All electrons are utterly identical. One can't tell an electron from another.
In quantum mechanics, we can construct a wave function that is noncommittal as to which particle is in which state, i.e., \[ \psi_\pm(\vec r_1,\vec r_2)=A[\psi_a(\vec r_1)\psi_b(\vec r_2)\pm \psi_b(\vec r_1)\psi_a(\vec r_2)]; \] the theory admits 2 kinds of identical particles: bosons(with plus sign) and fermions(with minus sign).
- All particles with integer spin are bosons, and all particles with half integer spin are fermions.
Pauli exclusion principle: It follows that two identical fermions cannot occupy the same state, otherwise \(\psi_-(\vec r_1,\vec r_2)\) will be zero.
Exchange force
If two particles are distinguishable, and number 1 is in state \(\psi_a\), then the combined wave function is \[ \psi(x_1,x_2)=\psi_a(x_1)\psi_b(x_2); \] if they are identical particles, the composition wave function is \[ \psi_\pm(x_1,x_2)=\frac 1{\sqrt 2}[\psi_a(x_1)\psi_b(x_2)\pm \psi_b(x_1)\psi_a(x_2)]. \] Consider the value $(x_1-x_2)^2$,
For distinguishable particles, \[ \langle (\Delta x)^2\rangle _d=\langle x^2\rangle_a+\langle x^2\rangle_b -2\langle x\rangle_a\langle x\rangle_b. \]
For identical particles, \[ \langle (\Delta x)^2\rangle_\pm=\langle x^2\rangle_a+\langle x^2\rangle_b -2\langle x\rangle_a\langle x\rangle_b\mp 2|\langle x\rangle_{ab}|^2. \]
Note that identical bosons tend to be somewhat closer, and identical fermions somewhat farther apart, than distinguishable particles in the same two states.
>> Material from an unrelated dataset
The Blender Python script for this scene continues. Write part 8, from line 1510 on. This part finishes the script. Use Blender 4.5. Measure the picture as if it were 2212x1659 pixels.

It's like some "force" makes such effects, which is called exchange force.
Spin
- Actually we need to consider the spin of two particles, and get state \(\psi(\vec r_1,\vec r_2)\chi(1,2)\).
Pauli principle actually allows two electrons in a given position state, as long as their spins are in the singlet configuration.